Set problem -
Return all lines below containing the word "from".

Data provided -
#####

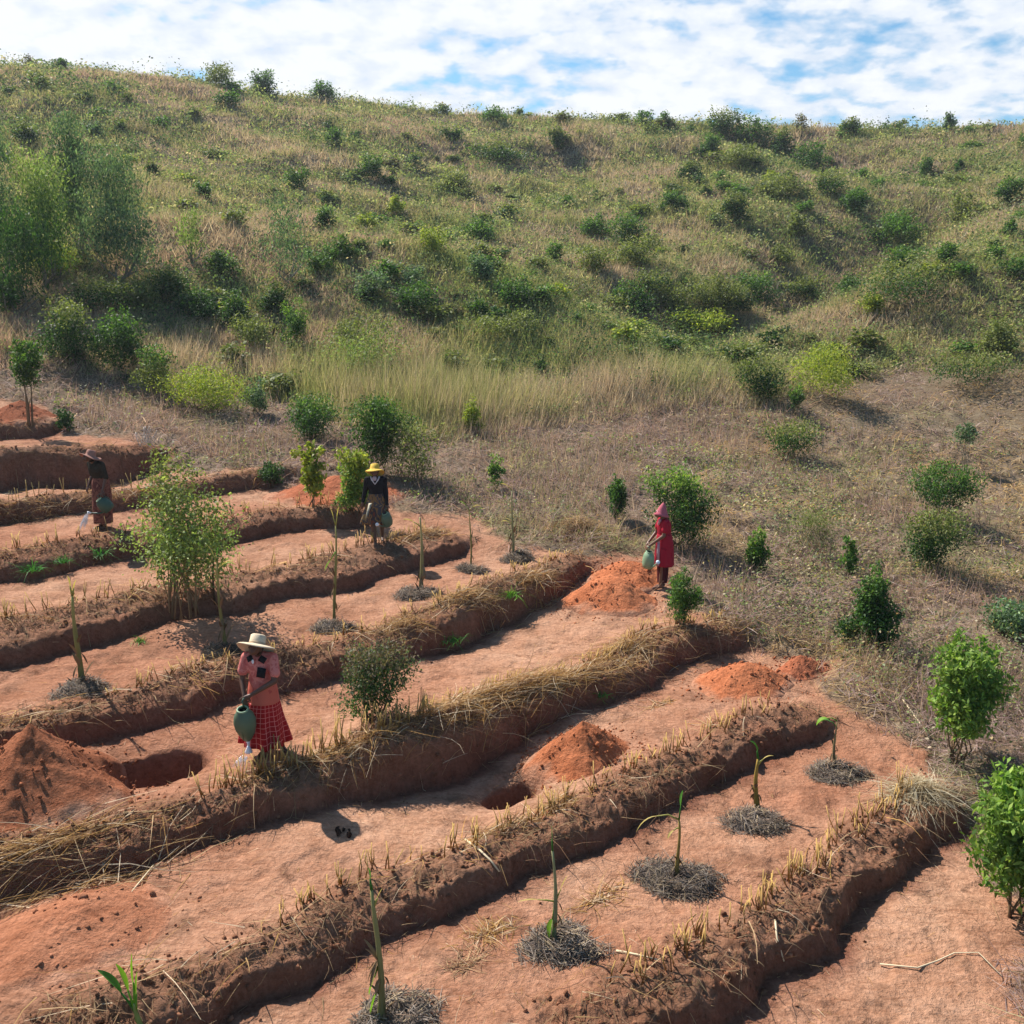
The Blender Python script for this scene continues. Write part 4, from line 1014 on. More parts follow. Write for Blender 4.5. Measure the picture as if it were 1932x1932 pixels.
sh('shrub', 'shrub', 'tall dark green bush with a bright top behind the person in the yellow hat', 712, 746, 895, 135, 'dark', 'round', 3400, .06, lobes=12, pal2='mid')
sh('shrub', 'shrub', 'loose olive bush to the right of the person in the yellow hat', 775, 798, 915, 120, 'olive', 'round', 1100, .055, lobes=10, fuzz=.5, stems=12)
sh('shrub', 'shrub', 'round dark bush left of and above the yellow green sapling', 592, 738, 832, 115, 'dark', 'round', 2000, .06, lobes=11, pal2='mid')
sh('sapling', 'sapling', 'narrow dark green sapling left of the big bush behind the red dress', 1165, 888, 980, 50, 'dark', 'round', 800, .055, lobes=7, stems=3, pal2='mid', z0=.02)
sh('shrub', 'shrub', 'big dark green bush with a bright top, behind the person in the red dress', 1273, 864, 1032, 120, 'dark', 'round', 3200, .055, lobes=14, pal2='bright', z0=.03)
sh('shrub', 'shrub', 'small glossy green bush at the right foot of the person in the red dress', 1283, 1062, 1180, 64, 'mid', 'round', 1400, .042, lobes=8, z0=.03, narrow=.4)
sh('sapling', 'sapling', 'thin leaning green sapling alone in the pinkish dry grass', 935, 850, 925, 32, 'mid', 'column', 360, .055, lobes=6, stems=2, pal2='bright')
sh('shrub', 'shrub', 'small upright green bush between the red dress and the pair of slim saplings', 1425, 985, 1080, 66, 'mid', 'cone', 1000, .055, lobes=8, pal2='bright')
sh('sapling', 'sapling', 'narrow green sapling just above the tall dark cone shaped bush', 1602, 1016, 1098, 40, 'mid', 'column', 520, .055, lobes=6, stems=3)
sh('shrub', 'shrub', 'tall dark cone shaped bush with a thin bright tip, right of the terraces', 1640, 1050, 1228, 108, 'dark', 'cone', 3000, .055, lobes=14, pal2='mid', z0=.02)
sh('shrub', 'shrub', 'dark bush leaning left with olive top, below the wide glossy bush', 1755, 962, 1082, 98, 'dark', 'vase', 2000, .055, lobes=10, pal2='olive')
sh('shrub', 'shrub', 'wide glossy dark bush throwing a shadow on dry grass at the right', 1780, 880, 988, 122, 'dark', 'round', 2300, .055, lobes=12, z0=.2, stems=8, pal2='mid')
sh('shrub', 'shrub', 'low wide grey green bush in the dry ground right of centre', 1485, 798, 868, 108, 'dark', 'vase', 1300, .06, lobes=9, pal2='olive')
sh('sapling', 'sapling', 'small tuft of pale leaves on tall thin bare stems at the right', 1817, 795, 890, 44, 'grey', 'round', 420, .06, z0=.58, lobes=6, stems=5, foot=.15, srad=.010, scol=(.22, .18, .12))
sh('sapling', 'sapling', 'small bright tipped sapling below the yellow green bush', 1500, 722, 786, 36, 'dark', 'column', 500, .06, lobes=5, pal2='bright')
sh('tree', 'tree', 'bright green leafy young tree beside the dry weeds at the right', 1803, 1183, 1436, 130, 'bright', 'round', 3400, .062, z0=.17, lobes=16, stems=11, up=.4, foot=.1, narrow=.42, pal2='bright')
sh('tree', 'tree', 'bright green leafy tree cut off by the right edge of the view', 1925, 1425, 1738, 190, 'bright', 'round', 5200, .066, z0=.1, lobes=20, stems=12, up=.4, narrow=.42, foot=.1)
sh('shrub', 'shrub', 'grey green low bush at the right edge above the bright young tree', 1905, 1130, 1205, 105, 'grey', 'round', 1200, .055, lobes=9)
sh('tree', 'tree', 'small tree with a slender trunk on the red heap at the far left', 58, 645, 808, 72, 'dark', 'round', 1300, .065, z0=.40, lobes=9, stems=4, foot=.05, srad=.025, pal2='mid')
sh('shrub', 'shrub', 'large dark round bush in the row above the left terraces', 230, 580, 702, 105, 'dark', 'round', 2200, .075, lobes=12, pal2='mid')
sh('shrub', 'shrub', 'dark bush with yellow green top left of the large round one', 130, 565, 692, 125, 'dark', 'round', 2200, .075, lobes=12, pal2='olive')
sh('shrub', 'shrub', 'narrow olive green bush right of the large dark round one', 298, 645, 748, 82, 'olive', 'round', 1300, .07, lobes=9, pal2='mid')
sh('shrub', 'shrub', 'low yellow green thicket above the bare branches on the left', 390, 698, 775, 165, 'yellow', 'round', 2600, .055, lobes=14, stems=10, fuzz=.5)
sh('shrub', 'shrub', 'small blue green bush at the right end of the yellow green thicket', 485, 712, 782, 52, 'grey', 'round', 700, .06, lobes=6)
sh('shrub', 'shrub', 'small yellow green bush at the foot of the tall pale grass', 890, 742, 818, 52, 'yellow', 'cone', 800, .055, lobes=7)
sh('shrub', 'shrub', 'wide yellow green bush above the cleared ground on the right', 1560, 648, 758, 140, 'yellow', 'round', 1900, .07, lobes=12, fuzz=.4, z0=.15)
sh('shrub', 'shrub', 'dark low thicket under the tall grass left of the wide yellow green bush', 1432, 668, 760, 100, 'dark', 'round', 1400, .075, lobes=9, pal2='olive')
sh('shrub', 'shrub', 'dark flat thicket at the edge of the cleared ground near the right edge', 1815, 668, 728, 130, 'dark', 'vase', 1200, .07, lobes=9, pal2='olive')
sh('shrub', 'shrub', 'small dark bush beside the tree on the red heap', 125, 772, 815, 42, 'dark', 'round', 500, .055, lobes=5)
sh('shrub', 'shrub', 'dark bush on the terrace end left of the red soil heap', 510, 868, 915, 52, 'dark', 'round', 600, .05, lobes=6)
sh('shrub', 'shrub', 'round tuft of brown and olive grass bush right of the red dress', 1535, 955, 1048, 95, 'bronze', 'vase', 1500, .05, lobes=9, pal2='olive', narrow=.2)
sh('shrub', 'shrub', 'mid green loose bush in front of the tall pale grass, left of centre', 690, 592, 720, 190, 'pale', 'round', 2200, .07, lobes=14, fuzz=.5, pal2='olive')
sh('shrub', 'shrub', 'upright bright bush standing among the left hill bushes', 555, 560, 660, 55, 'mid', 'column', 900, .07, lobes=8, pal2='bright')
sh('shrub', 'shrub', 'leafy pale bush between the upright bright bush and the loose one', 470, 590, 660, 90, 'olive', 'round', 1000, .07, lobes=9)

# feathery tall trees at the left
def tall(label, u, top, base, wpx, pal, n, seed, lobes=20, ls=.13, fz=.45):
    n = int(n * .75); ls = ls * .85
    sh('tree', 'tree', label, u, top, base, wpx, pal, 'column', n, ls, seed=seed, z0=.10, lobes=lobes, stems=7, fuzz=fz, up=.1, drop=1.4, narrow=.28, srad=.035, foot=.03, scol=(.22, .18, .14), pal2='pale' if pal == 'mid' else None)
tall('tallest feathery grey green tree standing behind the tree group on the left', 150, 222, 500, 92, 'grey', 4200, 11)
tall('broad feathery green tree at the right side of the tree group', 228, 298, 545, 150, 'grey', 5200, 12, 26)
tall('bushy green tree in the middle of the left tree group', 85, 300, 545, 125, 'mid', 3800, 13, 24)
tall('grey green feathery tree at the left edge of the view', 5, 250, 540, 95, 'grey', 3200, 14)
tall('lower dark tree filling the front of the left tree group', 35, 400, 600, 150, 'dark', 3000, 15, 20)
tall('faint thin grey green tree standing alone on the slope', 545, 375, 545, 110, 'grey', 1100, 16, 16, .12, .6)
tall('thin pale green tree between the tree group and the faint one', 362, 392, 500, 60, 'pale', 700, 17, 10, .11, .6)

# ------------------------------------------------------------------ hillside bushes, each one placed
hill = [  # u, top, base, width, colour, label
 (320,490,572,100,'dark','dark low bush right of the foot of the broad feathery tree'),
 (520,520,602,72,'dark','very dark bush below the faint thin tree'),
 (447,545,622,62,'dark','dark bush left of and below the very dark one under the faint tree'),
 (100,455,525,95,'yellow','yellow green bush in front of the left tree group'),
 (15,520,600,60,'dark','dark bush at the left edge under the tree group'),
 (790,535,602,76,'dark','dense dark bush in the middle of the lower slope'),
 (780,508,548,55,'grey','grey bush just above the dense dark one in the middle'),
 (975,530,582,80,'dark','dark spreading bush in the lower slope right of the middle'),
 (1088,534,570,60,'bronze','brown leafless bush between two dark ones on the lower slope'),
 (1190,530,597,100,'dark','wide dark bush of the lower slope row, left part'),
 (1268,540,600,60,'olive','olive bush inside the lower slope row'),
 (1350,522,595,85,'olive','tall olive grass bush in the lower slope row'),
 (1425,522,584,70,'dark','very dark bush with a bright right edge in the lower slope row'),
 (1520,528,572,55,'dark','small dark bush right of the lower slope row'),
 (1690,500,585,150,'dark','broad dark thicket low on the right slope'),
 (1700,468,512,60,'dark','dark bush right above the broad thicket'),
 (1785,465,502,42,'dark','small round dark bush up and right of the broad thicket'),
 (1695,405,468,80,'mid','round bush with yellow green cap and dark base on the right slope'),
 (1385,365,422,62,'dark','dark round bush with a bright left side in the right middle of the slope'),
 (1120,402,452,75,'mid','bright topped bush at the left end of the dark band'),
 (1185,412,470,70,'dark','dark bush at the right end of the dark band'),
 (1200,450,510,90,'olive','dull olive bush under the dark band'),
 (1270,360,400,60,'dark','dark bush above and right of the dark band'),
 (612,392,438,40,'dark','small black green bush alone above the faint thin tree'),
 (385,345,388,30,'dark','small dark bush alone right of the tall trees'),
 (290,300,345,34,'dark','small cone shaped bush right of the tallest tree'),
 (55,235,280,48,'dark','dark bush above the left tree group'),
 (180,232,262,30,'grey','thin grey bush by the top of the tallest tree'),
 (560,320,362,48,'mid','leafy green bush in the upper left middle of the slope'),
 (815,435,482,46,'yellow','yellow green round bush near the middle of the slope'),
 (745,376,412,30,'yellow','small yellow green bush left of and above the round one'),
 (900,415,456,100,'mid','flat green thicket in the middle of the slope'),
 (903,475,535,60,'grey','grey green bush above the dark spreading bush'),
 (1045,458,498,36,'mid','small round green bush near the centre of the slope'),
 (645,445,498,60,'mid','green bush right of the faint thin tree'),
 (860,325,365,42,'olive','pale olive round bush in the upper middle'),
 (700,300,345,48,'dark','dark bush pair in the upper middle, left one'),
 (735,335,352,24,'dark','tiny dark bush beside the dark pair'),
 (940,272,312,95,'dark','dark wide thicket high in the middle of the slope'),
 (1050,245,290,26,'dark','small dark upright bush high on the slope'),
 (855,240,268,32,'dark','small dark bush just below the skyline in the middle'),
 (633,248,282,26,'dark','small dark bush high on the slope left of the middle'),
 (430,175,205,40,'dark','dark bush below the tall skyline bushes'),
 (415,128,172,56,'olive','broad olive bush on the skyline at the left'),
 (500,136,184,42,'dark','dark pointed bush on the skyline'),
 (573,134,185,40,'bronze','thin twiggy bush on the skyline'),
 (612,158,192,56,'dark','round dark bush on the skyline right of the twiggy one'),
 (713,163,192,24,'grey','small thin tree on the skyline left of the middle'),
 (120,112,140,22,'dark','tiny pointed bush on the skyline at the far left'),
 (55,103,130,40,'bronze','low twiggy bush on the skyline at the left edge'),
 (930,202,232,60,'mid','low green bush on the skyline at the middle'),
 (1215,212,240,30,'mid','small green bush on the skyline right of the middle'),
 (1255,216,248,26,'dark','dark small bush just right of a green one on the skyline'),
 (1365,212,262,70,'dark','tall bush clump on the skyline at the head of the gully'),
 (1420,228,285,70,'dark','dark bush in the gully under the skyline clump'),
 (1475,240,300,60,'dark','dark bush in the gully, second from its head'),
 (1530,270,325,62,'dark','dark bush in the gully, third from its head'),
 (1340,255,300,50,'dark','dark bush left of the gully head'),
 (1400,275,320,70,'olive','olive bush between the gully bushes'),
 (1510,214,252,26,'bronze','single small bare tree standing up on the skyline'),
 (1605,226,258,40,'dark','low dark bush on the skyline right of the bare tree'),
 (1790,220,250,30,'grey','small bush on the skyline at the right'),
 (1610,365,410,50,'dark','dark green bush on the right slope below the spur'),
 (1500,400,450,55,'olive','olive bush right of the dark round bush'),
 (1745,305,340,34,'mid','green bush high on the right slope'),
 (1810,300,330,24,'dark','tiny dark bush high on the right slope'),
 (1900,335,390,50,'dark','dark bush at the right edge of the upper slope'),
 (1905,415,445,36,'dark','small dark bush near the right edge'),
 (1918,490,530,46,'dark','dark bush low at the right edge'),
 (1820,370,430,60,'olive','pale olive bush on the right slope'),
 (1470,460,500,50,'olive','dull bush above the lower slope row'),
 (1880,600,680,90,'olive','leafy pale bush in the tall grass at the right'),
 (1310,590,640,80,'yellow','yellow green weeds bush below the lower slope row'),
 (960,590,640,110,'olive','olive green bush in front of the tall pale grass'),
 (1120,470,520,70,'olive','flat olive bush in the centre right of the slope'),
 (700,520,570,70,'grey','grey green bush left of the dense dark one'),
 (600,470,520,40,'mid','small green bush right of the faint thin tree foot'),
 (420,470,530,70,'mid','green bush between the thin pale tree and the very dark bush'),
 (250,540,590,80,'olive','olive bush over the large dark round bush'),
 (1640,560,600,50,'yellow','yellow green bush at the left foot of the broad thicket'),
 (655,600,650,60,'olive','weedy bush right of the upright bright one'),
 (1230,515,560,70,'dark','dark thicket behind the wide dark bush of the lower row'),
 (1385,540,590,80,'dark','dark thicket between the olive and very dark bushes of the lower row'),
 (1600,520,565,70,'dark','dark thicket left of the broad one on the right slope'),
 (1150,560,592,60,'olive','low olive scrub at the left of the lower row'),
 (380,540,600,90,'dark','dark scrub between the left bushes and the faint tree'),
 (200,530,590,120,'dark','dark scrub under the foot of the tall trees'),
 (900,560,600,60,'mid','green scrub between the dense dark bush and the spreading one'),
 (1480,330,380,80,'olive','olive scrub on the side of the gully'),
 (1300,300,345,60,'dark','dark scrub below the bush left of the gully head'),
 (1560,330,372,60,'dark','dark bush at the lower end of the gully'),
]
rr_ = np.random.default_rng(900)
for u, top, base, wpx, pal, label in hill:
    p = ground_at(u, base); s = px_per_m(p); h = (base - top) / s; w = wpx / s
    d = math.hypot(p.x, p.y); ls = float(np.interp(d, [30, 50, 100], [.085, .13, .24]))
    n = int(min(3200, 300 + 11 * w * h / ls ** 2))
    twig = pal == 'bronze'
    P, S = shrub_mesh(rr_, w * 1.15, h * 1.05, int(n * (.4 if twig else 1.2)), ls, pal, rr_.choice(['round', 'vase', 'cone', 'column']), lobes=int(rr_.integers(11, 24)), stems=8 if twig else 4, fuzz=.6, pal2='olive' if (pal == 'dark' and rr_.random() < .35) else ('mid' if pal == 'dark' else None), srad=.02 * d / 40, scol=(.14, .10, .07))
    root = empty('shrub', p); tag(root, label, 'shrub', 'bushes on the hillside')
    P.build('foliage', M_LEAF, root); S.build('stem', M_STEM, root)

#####

Result for this task -
The Blender Python script for this scene continues. Write part 4, from line 1014 on. More parts follow. Write for Blender 4.5. Measure the picture as if it were 1932x1932 pixels.
 (1475,240,300,60,'dark','dark bush in the gully, second from its head'),
 (1530,270,325,62,'dark','dark bush in the gully, third from its head'),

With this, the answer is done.